I loved our brief stop here. Mark was a bit bored, but for me it was obvious why someone like Gore Vidal – American political figure, novelist, and essayist – would spend years living here before he died. Two grand old residences – Villa Cimbrone and Villa Rufolo, dating from the 11th and 13th centuries, respectively – are tourist destinations today with beautiful gardens and stunning views over the coast. For me, an afternoon spent reading in one or the other is a pleasant way to spend my life.

Breakfast at our hotel, La Moresca, was on a rooftop terrace. Very civilized.

Two days was plenty for Mark, while Gore Vidal spent years here. I’m somewhere in the middle and I look forward to coming back for a longer stay, but from here it was back down to Amalfi to catch a quick boat further up the coast to Positano.

Lunch at Villa Maria had wonderful views of the steep hills and surrounding villages

Another view from Villa Cimbrone

Mark’s selfie from Villa Rufolo

More of Villa Rufolo’s garden views

An octopus salad

The Amalfi Coast is famous for its lemons, and mozzarella cheese baked between lemon leaves has quickly become a favorite of ours

And finally, one last view down the Amalfi Coast

The little town of Amalfi, on our approach from Salerno

It’s crazy that as much as we have traveled, and in particular as much as we have traveled in Italy, neither Mark nor I have ever been to the Amalfi Coast. It is, after all, one of the world’s great holiday destinations, a UNESCO World Heritage Site, and – here’s the big one – the filming location for Wonder Woman’s Amazonian birthplace, Themyscira, in the current film Wonder Woman. Well, finally, that huge gap in our world travels is over.

We’re going to spend nine days here on the Amalfi Coast, three in Amalfi, two in Ravello, and four in Positano. After that it’s Capri and Naples, but for now here’s what we found in Amalfi.

While today it’s a tiny village of less than 5,400 residents that’s been turned over to tourism it was once, along with Genoa and Pisa, one of Italy’s great and powerful city-states. At the turn of the first millennium it was a major trading power with a population of perhaps 80,000, one of the few Christian states that traded freely with the growing Islamic state. That didn’t stop them from participating in the Crusades, of course, and during the appalling Fourth Crusade – when European powers attacked their host, Christian Constantinople instead of trying to free Jerusalem from Moslem control – they captured the supposed relics of St. Andrew the Apostle and carried them back to Amalfi. Today those very same relics lie in Amalfi’s Cathedral of St. Andrew.

David Geffen’s yacht, the Rising Sun, was anchored in the bay the whole time we were here. It was huge but according to one reference I found online accommodates just 16 guests. At the same time it has a crew of 45. I think you have to be a billionaire several times over to afford something like that.

And what about today? Today there are tourists.

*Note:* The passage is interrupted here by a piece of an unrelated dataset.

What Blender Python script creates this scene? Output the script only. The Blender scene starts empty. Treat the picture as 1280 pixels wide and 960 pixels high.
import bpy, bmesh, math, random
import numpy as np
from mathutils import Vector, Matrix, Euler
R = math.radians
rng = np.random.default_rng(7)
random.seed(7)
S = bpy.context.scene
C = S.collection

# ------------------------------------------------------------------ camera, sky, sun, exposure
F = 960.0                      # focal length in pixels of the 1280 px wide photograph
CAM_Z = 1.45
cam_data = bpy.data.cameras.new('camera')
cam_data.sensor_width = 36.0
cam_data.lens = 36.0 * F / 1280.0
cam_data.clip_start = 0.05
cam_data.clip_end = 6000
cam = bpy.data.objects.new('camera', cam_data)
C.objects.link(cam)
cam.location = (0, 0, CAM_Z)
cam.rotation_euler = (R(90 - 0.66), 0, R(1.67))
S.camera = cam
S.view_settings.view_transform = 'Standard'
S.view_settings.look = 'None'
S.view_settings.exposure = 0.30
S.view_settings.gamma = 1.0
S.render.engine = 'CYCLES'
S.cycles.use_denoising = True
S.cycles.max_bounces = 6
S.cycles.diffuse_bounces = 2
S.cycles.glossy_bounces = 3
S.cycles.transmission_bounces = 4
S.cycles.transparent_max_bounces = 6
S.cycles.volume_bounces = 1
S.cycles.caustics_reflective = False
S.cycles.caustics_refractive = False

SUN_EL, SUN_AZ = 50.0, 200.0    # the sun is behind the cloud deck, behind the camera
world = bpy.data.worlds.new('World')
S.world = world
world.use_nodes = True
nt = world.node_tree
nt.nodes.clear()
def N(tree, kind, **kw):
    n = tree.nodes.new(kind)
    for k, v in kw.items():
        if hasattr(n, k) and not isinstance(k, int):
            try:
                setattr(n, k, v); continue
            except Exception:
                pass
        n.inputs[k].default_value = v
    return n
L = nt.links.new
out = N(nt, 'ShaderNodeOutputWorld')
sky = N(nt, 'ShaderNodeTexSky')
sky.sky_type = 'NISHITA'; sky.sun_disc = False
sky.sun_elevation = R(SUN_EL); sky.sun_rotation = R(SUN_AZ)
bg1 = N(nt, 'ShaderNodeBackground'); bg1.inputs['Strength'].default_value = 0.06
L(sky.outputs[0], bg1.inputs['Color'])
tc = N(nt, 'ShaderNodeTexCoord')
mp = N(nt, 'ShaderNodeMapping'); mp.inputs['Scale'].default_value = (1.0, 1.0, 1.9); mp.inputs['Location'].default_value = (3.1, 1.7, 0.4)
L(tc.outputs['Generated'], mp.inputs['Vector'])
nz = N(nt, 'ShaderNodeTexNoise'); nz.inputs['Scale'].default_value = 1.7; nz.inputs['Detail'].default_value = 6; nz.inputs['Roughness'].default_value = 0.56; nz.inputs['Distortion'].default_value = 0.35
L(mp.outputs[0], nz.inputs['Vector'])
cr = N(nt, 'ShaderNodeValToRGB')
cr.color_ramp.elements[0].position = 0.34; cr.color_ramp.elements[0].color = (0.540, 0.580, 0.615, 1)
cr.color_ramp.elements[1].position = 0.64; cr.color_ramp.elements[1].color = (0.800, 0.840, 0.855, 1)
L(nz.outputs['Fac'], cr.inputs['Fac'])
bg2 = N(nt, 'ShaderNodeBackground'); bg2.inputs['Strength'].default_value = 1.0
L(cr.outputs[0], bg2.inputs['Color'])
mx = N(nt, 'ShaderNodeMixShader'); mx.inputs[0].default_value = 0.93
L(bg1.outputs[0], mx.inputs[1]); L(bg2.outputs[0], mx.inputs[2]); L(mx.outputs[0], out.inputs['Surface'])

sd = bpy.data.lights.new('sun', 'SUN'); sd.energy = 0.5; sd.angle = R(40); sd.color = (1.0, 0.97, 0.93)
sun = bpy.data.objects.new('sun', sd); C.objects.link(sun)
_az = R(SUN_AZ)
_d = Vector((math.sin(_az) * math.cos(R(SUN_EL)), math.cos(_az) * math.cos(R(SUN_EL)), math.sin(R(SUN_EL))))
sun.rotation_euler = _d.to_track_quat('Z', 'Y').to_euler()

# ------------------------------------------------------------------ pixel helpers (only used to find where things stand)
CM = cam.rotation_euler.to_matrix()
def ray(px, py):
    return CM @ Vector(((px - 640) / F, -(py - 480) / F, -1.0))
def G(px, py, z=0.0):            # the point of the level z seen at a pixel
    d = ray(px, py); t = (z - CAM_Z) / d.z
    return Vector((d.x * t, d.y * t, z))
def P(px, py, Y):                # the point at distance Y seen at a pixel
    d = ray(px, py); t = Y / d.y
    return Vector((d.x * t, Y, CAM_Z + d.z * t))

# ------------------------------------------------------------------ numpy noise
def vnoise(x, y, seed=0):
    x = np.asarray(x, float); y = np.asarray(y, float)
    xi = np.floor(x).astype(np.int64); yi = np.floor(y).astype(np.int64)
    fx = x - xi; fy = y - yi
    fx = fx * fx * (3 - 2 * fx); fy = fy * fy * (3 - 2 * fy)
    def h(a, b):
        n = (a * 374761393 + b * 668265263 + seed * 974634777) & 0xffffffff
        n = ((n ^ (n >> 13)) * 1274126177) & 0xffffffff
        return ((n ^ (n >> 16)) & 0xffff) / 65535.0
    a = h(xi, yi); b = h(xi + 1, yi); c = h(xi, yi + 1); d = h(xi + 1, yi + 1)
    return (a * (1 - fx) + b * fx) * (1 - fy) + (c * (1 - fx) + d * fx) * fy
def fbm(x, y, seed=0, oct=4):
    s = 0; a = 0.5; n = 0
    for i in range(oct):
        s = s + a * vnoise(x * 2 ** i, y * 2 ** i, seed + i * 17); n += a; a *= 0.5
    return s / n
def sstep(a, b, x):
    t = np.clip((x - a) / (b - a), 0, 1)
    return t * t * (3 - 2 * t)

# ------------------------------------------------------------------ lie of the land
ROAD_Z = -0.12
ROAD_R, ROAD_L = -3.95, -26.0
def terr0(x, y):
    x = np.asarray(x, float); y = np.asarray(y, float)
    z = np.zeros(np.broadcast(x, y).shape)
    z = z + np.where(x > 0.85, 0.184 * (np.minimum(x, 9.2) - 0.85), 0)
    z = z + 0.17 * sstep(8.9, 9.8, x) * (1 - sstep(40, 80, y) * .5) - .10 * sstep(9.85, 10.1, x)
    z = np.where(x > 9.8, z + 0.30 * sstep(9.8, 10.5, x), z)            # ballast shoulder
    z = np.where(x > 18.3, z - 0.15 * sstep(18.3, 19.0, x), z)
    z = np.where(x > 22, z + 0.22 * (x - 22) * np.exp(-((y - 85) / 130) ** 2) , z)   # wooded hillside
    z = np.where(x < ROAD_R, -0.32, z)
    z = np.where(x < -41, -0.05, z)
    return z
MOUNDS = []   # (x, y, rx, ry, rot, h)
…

Lots and lots of tourists, including some pretty fancy ones. We noticed right away a big boat anchored in the bay and asked around what it was. It seemed too big to be a personal yacht but too small to be a cruise boat. With a little research Mark learned that it was indeed a personal yacht, one owned by music- and movie-producer David Geffen At 454 feet that sucker is the 11th largest yacht in the world. As Hollywood royalty Geffen hosts all the big names on it – Oprah, Tom Hanks, Bruce Springsteen, Leonardo DiCaprio – but I first heard of the boat just a few months ago when no less than Michelle & Barrack spent part of their post-White House holiday cruising French Polynesia on the boat. We didn’t see any of them, but the boat was anchored there the whole time we were in Amalfi.

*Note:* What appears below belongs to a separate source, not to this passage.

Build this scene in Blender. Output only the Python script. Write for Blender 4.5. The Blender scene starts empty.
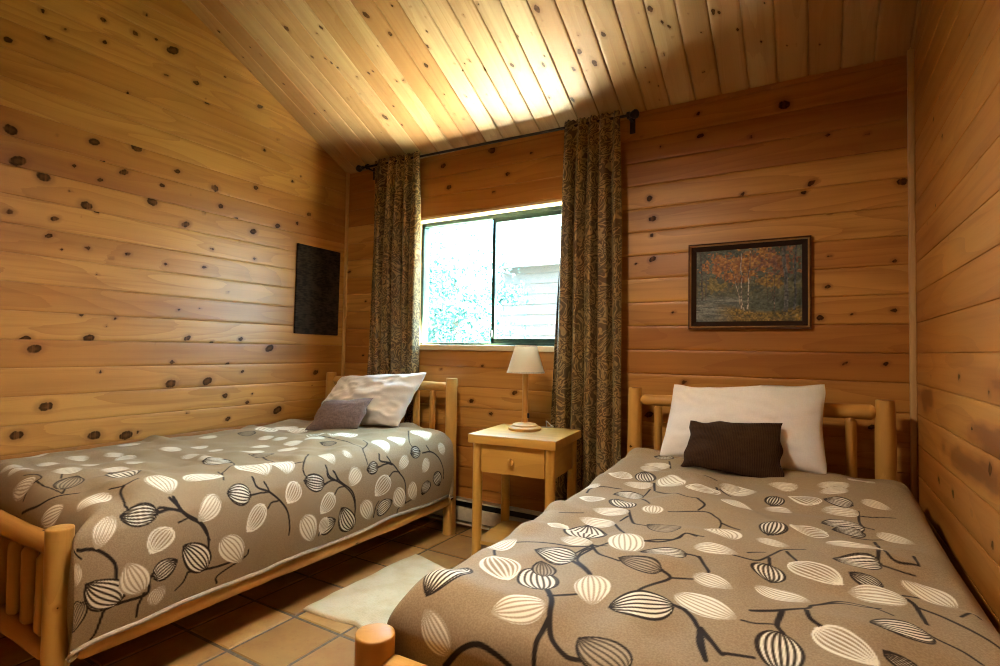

And what did we do in Amalfi? I’d read that the town beach was worth avoiding so the first day we took a little boat to an isolated beach maybe 20 minutes up the coast. It was fun, there was a nice restaurant called Da Teresa, but not really worth going back to. I was particularly annoyed when the waiter at lunch pointed out that service is not included on the bill. Service is always included in Italy and Europeans never tip anything more than spare change; this was just an attempt to drag a few extra bucks out of guilty Americans. So the next day we went to the town beach instead and I thought it was really a lot better: a bigger beach, easier to get into and out of the water, and a lot more lunch choices.

Mark, with Amalfi in the background, as we set out for our day trip to a neighboring beach

Of course eating is a big part of traveling in Italy and we had a couple of good meals. At one place called L’Abside we had what seemed like the best eggplant parmigiana I’ve ever had. It made me realize that if I travel France looking for the perfect steak tartare I should travel Italy looking for the best eggplant parm. Except I may have already found it.

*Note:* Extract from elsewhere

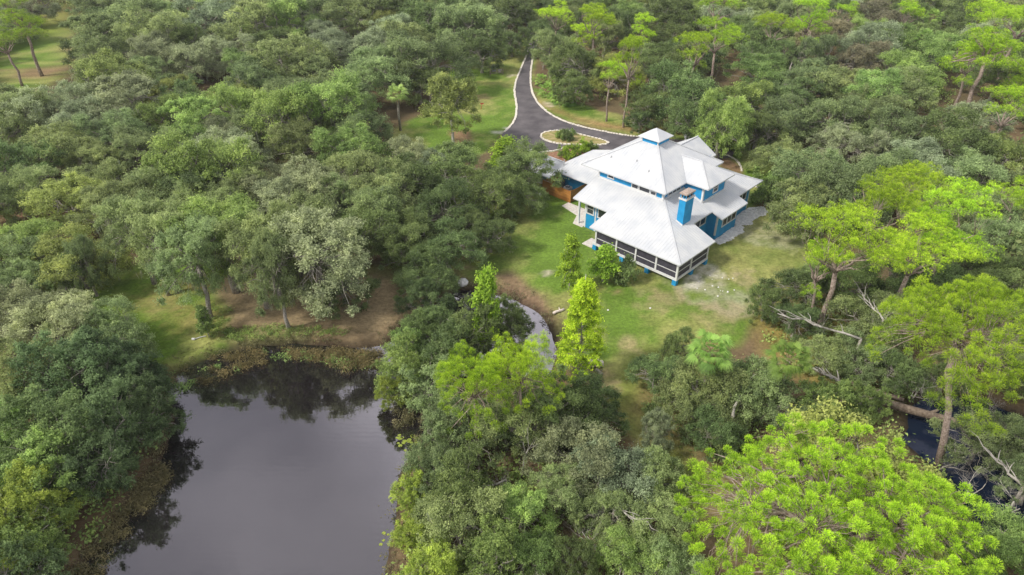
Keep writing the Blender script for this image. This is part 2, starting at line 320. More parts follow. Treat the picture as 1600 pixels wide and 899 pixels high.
def kerb(line, name, lab, closed=False, w=.30, step=.62, seed=1, h=.17):
    rr = random.Random(seed); b = MB(); pts = list(line) + ([line[0]] if closed else [])
    for (ax, ay), (bx, by) in zip(pts[:-1], pts[1:]):
        L = math.hypot(bx-ax, by-ay); n = max(1, round(L/step))
        for k in range(n):
            f = (k+.5)/n; x = ax+(bx-ax)*f + rr.uniform(-.05,.05); y = ay+(by-ay)*f + rr.uniform(-.05,.05); dx, dy = (bx-ax)/L, (by-ay)/L
            l = L/n*rr.uniform(.40,.49); ww = w*rr.uniform(.8,1.2)/2; hh = h*rr.uniform(.8,1.25)
            q = [(x+dx*l*i-dy*ww*j, y+dy*l*i+dx*ww*j) for i, j in ((-1,-1),(1,-1),(1,1),(-1,1))]
            b.poly([(a, c, 0) for a, c in q] + [(x+(a-x)*.82, y+(c-y)*.82, hh) for a, c in q], [(4,5,6,7),(0,1,5,4),(1,2,6,5),(2,3,7,6),(3,0,4,7)])
    return b.make(name, M['kerb'], kind='stuff', label=lab)
Ds = G([(837,45),(841,62),(834,85),(829,110),(829,135),(834,153),(849,172),(875,188),(905,198),(940,205.5),(975,212),(1010,215.5),(1060,218)])
Dl = G([(829,62),(824,84),(814,107),(802,138),(808,165),(806,184),(800,196),(780,214)])
kerb(smooth_poly(Ds, 2, False), 'kerb_stones', 'pale kerb stones along the wooded side of the driveway', seed=2, w=.42)
kerb(smooth_poly(Dl, 2, False), 'kerb_stones', 'pale kerb stones along the lawn side of the driveway', seed=3, w=.42)
kerb(isle_s, 'kerb_stones', 'ring of pale kerb stones round the driveway island', True, seed=4, w=.34, h=.22)
kerb(G([(840,238.5),(863,237),(885,231.5)]), 'kerb_stones', 'pale kerb stones between the driveway and planting bed', seed=5)
kerb(smooth_poly(G([(1128,241),(1143,246),(1153,253),(1158,262),(1158.5,270)]), 1, False), 'edging_stones', 'arc of pale edging stones behind the right end of the house', seed=6, w=.3)
kerb(smooth_poly(G([(1176,291),(1190,295),(1200,303),(1206,311),(1203,318),(1190,322)]), 1, False), 'edging_stones', 'curve of pale edging stones beside the white rock bed', seed=7, w=.3)
sheet('planting_bed', G([(840,240),(863,238.5),(887,232.5),(935,235),(884,256),(860,250)]), .05, M['mulch'], 'reddish mulch bed between driveway and house')
def rocks(poly, n, lab, seed, z=.02, rmin=.06, rmax=.20):
    rr = np.random.default_rng(seed); poly = np.array(poly); lo, hi = poly.min(0), poly.max(0)
    q = lo + rr.random((n*6, 2)) * (hi - lo); q = q[sdist(q, poly) + (fbm(q, 1.2, 3) - .5)*.9 < 0][:n]; b = MB()
    for x, y in q:
        r_ = rr.uniform(rmin, rmax); ph = rr.uniform(0, 6.28); k = 5
        ring = [(x+r_*math.cos(ph+i*6.283/k)*rr.uniform(.7,1.2), y+r_*math.sin(ph+i*6.283/k)*rr.uniform(.7,1.2), z-.03) for i in range(k)]
        top = [(x+(a-x)*.6, y+(c-y)*.6, z+r_*.55) for a, c, _ in ring]
        b.poly(ring+top, [tuple(range(k, 2*k))] + [(i, (i+1) % k, (i+1) % k+k, i+k) for i in range(k)])
    return b.make('rocks', M['rock'], kind='stuff', label=lab)
bed1 = [hw(u, v) for u, v in ((-2.85,13.4),(-1.9,12.9),(-1.35,15),(-1.3,18.3),(-1.9,19.6),(-2.85,19.2))]
bed2 = [hw(u, v) for u, v in ((-4.25,19.2),(-2.8,19.4),(-1.7,20.7),(-1.9,23),(-1.5,26),(-2.9,27.2),(-4.25,25.5))]
for bd, s_ in ((bed1, 1), (bed2, 2)):
    sheet('rock_bed', bd, .03, noise_mat('crushed_rock', (.58,.57,.58), (.86,.85,.86), 3, .95, .2, 8), 'bed of white crushed rock along the right wall of the house')
    rocks(bd, 900, 'loose white rocks heaped along the right wall of the house', s_)
rocks(G([(1090,430),(1150,430),(1160,455),(1120,465),(1085,450)]), 16, 'scattered pale rocks on bare earth right of the porch', 5, rmax=.15)
#rocks(G([(1180,350),(1230,345),(1240,375),(1190,385)]), 12, 'scattered pale rocks on the thin grass right of the house', 6, rmax=.2)
MB().slab([(*hw(u, v), .09) for u, v in ((-14.9,.5),(-14.9,2.5),(-13.3,2.5),(-13.3,.5))], .09).make('step_pad', M['concrete'], kind='structure', label='pale concrete pad at the left end of the porch')
MB().slab([(*hw(u, v), .07) for u, v in ((-24.0,7.0),(-24.0,8.5),(-18.5,8.5),(-17.75,4.0),(-19.4,4.0),(-20.5,6.2))], .07).make('walk_pad', M['concrete'], kind='structure', label='pale concrete walk between cedar fence and house corner')
MB().slab([(*gnd(px, py), .06) for px, py in ((826,268),(850,262),(878,270),(872,282),(850,288),(826,284))], .06).make('drive_apron', M['concrete'], kind='structure', label='pale concrete apron left of the cedar fence')

# ------------------------------------------------------------------ the house (local axes: u along the front, v to the back, z up)
def house_part(b, name, m, parent=None, **kw):
    return b.make(name, m, parent or house, **kw)
house = link('lake_house', None); house.location = (HX, HY, 0); house.rotation_euler = (0, 0, HAZ)
house['label'] = 'blue two-storey house with white metal roofs, cupola and screened porch'; house['category'] = 'house'
ZE, S1 = 3.26, .38
zF = lambda u, v: ZE + S1*v
zS = lambda u, v: ZE - S1*u
zB = lambda u, v: zS(-3.2, 0) + S1*(25.8 - v)
zW = lambda u, v: 2.8 + S1*(v - 10.8)
zW2 = lambda u, v: 3.6 + .28*(u + 28.7)
zU = 7.5; S2 = .555
# walls
for i, q in enumerate([(-17.7,-13.0,4.4,24.5,0,4.55), (-13.1,-4.3,7.6,24.7,0,4.55), (-4.4,-2.9,13.5,18.9,0,4.1), (-18.3,-8.0,7.75,20.4,4.5,7.6), (-8.1,-5.05,12.5,18.1,4.6,7.62), (-36,-17.8,12.3,12.85,0,3.2),(-28.2,-17.8,12.8,19,0,3.5), (-19.6,-13,19.0,28.6,0,4.7)]):
    house_part(MB().box(*q), 'wall', M['blue'])
def trim(*q): house_part(MB().box(*q), 'corner_board', M['white'])
trim(-17.74,-17.5,4.36,4.5,0,4.5); trim(-16.0,-15.78,4.35,4.45,0,4.5); trim(-8.2,-7.96,7.71,7.9,6.2,7.55); trim(-8.0,-7.955,7.95,8.1,6.3,7.55)
trim(-5.25,-5.01,12.46,12.6,5.25,7.5); trim(-5.1,-5.01,12.6,12.75,5.2,7.5); trim(-5.1,-5.01,18.0,18.15,5.2,7.5); trim(-3.1,-2.86,13.45,13.6,.7,4.05); trim(-4.4,-4.26,24.55,24.74,.2,4.4); trim(-18.35,-18.15,7.7,7.85,6.2,7.5)
trim(-18.9,-18.6,12.2,12.35,0,3.1)
# flashing where the upper walls meet the lower roof
house_part(MB().box(-18.35,-7.9,7.6,7.76,6.15,6.36), 'flashing', M['white'])
house_part(MB().box(-8.02,-7.86,7.7,12.5,6.16,6.40), 'flashing', M['white'])
house_part(MB().beam((-8.0,12.42,6.38),(-5.0,12.42,5.24),.14,.2), 'flashing', M['white'])
house_part(MB().box(-5.08,-4.9,12.45,18.15,5.06,5.30), 'flashing', M['white'])
# roofs with standing seams
def scan(poly, c, ax):
    """crossings of the line (coordinate ax == c) with a 2-D polygon"""
    xs = []; n = len(poly)
    for i in range(n):
        a, b = poly[i], poly[(i+1) % n]
        if (a[ax] > c) != (b[ax] > c): xs.append(a[1-ax] + (b[1-ax]-a[1-ax]) * (c-a[ax])/(b[ax]-a[ax]))
    return sorted(xs)
def roof(poly, zf, ax, th=.16, step=.42, off=.0, lab=None):
    """ax: the coordinate that stays constant along a seam (0: seams run along v, 1: along u)"""
    o = house_part(MB().slab([(u, v, zf(u, v)) for u, v in poly], th), 'roof', M['roof'])
    if lab: o['label'] = lab
    b = MB(); lo = min(p[ax] for p in poly); hi = max(p[ax] for p in poly); c = lo + step*.5
    while c < hi:
        xs = scan(poly, c, ax)
        for a, e in zip(xs[::2], xs[1::2]):
            if e - a > .15:
                p = (c, a+.02) if ax == 0 else (a+.02, c); q = (c, e-.02) if ax == 0 else (e-.02, c)
                b.beam((*p, zf(*p)+.008), (*q, zf(*q)+.008), .03, .035)
        c += step
    if b.v: b.make('seam', M['roof'], o, kind='stuff')
    return o
def cap(parent, a, b_, w=.2): MB().beam(a, b_, w, .06).make('ridge_cap', M['roof'], parent)
r1 = roof([(-13.5,0),(0,0),(-7.93,7.93),(-18.6,7.93),(-18.9,3.1),(-13.1,3.1)], zF, 0)
cap(r1, (0,0,ZE+.03), (-7.9,7.9,zF(0,7.9)+.03))
r2 = roof([(0,0),(0,7.9),(-3.3,7.9),(-3.3,12.4),(-1.75,12.4),(-1.75,19.05),(-3.2,19.05),(-3.2,25.8),(-8.0,21.0),(-8.0,8.0)], zS, 1)
r3 = roof([(-3.2,25.8),(-8.0,21.0),(-18,21.0),(-18,25.8)], zB, 0)
cap(r2, (-3.2,25.8,zS(-3.2,0)+.03), (-8,21,zS(-8,0)+.03))
rw = roof([(-36,10.8),(-18.5,10.8),(-18.5,19.8),(-19.35,19.8),(-28.7,12.9),(-36,12.9)], zW, 0, lab='low white roof of the left wing')
roof([(-36,8.5),(-28.0,8.5),(-28.0,10.8),(-36,10.8)], lambda u, v: 2.70 + .04*(v-8.5), 0, lab='flat white canopy in front of the left wing')
rw2 = roof([(-28.7,12.9),(-28.7,19.8),(-19.35,19.8)], zW2, 1)
cap(rw, (-36,12.9,zW(0,12.9)+.03), (-28.7,12.9,zW(0,12.9)+.03))
rp = roof([(-12.7,20.5),(-12.7,29.5),(-16.2,29.5),(-16.2,20.5)], lambda u, v: 4.5 + .585*(-12.7-u), 1, lab='gabled white roof over the rear entrance')
roof([(-19.7,20.5),(-19.7,29.5),(-16.2,29.5),(-16.2,20.5)], lambda u, v: 4.5 + .585*(19.7+u), 1)
cap(rp, (-16.2,20.5,6.58), (-16.2,29.5,6.58))
# main upper hipped roof, four slopes up to the cupola
cu, cv, hu, hv, k = -14.1, 14.1, 6.8, 7.1, 1.25
zk = zU + S2 * (hv - k)
su, sv = (zk-zU)/(hu-k), (zk-zU)/(hv-k)
A, B_, C_, D_ = (cu-hu,cv-hv), (cu+hu,cv-hv), (cu+hu,cv+hv), (cu-hu,cv+hv)
a, b2, c, d = (cu-k,cv-k), (cu+k,cv-k), (cu+k,cv+k), (cu-k,cv+k)
up1 = roof([A,B_,b2,a], lambda u, v: zU + sv*(v-(cv-hv)), 0, lab='upper hipped white roof below the cupola')
up2 = roof([B_,C_,c,b2], lambda u, v: zU + su*((cu+hu)-u), 1)
up3 = roof([C_,D_,d,c], lambda u, v: zU + sv*((cv+hv)-v), 0)
up4 = roof([D_,A,a,d], lambda u, v: zU + su*(u-(cu-hu)), 1)
for q, r_ in ((B_, b2), (A, a), (C_, c), (D_, d)): cap(up1, (*q, zU+.03), (*r_, zk+.03))
# cross hip over the side dormer
zd = zU + S2*3.35
dm = roof([(-4.1,11.9),(-7.4,11.9),(-10.6,15.25),(-7.45,15.25)], lambda u, v: zU + .012 + S2*(v-11.9), 0, lab='white hipped roof of the side dormer')
roof([(-4.1,11.9),(-4.1,18.6),(-7.45,15.25)], lambda u, v: zU + .012 + S2*(-4.1-u), 1)
roof([(-4.1,18.6),(-7.4,18.6),(-10.6,15.25),(-7.45,15.25)], lambda u, v: zU + .012 + S2*(18.6-v), 0)
cap(dm, (-4.1,11.9,zU+.05), (-7.45,15.25,zd+.05)); cap(dm, (-7.45,15.25,zd+.05), (-10.6,15.25,zd+.05))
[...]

And then there was one last visit with Lisa, Mark’s old college friend studying down in Salerno and finishing up her five-week Italian sojourn. She took the boat up from Salerno on our last night and we shared wine until it was time for her to go back and us to find dinner.

Mark & Lisa bid farewell in front of the Byzantine-influenced Cathedral of St. Andrew

All in all Amalfi was a fun little town. Probably a little too touristy for my tastes, just too crowded and all. But it certainly is beautiful and it was a good start to this exploration of the Amalfi Coast. Next stop, Ravello.

The Cathedral’s bell tower, the bay, and the yacht at sunset from our hotel terrace

The town beach was a lot nicer than I’d expected

Perhaps the world’s greatest eggplant parmigiana

Enjoying a glass of wine on the terrace before going out to dinner. I suspect that on my iPad there I was reading something about the train wreck in DC these days.